Sorprende el planteamiento, por el matiz que ha pasado bastante desapercibido en los análisis mediáticos que han seguido la votación en los días posteriores: actualmente hay dos ampliaciones significativas de aeropuertos en España, no solo la de El Prat. También está la de Madrid Barajas: una inversión confirmada y en fase de inicio de ejecución, por valor de 2.400 millones de euros, a desembolsar entre 2025 y 2031. Todas las actuaciones del proyecto están explícitamente orientadas al aumento significativo de operaciones y de pasajeros: se instalarán en la Terminal 4 más puertas de embarque y fingers y se unificarán los edificios de las Terminales 1, 2 y 3 para hacer uno diáfano con un tope de embarques simultáneos notablemente más alto. El resultado será pasar de los actuales 66 millones de pasajeros anuales a los 90 millones, es decir, un incremento de 24 millones de pasajeros anuales en capacidad.

Así pues, no se entiende la justificación por la cual solo se pide paralizar la ampliación de El Prat por motivos pretendidamente medioambientales, entendidos como impacto indirecto de fomentar más viajes en avión – es exactamente lo mismo que se quiere hacer, que se hará, en Barajas, pero, en cambio, no parece que esta otra operación haya sido un escollo para obtener el apoyo de Podemos a la Ley de Movilidad Sostenible. De hecho, aún se entiende menos si consideramos que el proyecto que se plantea para El Prat le permitiría pasar de los actuales 55 millones de pasajeros anuales a los 70 millones, o un incremento de 15 millones de pasajeros anuales en capacidad, notablemente por debajo de los 24 que se proponen para Barajas.

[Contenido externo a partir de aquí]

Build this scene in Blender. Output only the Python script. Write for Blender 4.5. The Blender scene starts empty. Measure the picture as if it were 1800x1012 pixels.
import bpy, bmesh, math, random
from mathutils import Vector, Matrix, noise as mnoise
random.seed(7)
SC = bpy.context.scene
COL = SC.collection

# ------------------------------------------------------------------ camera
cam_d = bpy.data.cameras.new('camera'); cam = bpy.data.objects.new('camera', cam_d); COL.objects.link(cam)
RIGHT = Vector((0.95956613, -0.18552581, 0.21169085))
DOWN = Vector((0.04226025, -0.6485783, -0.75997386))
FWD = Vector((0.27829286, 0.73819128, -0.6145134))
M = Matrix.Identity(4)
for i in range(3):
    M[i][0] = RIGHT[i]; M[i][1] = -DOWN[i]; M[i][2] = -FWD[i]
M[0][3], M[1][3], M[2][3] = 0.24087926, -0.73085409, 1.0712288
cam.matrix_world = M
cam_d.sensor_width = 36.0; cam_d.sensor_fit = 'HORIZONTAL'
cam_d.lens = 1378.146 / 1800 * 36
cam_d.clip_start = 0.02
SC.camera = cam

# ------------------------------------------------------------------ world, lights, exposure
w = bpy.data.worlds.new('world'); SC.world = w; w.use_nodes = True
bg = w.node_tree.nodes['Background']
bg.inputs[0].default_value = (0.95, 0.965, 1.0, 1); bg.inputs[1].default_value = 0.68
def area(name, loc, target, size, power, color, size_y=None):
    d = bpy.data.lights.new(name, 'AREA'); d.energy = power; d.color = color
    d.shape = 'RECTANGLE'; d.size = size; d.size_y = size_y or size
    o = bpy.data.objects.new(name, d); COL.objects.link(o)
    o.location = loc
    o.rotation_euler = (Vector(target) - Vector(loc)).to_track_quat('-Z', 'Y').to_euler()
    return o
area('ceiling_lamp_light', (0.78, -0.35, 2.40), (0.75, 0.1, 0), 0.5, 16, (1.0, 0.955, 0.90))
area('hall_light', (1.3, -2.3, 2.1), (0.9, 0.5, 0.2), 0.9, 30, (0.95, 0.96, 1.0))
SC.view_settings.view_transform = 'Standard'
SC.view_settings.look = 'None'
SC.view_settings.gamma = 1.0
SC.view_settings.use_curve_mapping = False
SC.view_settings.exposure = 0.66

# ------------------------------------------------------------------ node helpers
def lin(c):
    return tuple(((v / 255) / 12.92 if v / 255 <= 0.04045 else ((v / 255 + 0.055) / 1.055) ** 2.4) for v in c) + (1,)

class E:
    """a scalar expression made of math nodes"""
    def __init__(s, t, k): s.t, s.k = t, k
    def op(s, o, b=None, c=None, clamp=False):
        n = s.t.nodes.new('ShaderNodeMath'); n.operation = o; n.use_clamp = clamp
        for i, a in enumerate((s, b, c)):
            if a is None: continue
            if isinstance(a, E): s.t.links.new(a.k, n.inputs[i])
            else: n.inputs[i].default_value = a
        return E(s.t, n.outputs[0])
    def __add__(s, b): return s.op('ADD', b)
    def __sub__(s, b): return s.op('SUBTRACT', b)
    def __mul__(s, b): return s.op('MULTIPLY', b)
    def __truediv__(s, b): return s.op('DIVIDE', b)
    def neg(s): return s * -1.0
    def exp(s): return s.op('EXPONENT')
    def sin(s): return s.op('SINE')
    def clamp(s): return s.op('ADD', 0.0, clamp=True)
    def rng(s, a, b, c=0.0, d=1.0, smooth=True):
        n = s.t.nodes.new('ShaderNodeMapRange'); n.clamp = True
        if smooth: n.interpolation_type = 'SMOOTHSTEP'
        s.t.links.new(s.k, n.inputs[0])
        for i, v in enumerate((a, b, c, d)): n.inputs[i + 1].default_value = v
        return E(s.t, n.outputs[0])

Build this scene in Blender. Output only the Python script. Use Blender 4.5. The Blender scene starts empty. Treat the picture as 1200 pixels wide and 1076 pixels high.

No se entiende la justificación por la cual Podemos solo pide paralizar la ampliación de El Prat, y no la de Barajas, por motivos pretendidamente medioambientales

Podría parecer una anécdota si no fuera porque estos planteamientos empiezan a ser habituales. Cuando el conflicto entre Israel y Palestina subió de tono, los Comunes exigieron cerrar la oficina empresarial de Acció en Tel Aviv como moneda de cambio para la investidura de Salvador Illa. Las oficinas de Acció no son herramientas puramente representativas: hacen de nexo entre las empresas catalanas y cada uno de los territorios, entre otras cosas para defender los intereses de nuestro tejido productivo en situaciones de conflicto y para ofrecer información comprensible, actualizada y clara. En contexto de turbulencias geopolíticas, estas oficinas son más necesarias que nunca: las empresas catalanas se pueden encontrar de forma sobrevenida con inversiones interrumpidas, pedidos que no se pueden entregar, cobros que no se pueden recibir... situaciones en las que el asesoramiento desde destino es de gran utilidad. Por estas mismas razones, el ICEX – equivalente de Acció en el ámbito de todo el Estado – ha mantenido plenamente operativa su oficina de Tel Aviv durante el conflicto, sin que los homólogos de los Comunes en Madrid hayan tenido nada que decir.

Viendo los hechos, es evidente que las inversiones y los servicios públicos están sujetos a unos niveles de rigor social y ambiental notablemente superiores cuando se hacen en Cataluña. Aunque es halagador que confíen tanto en nuestra capacidad de sobresalir, quizás convendría igualar los criterios.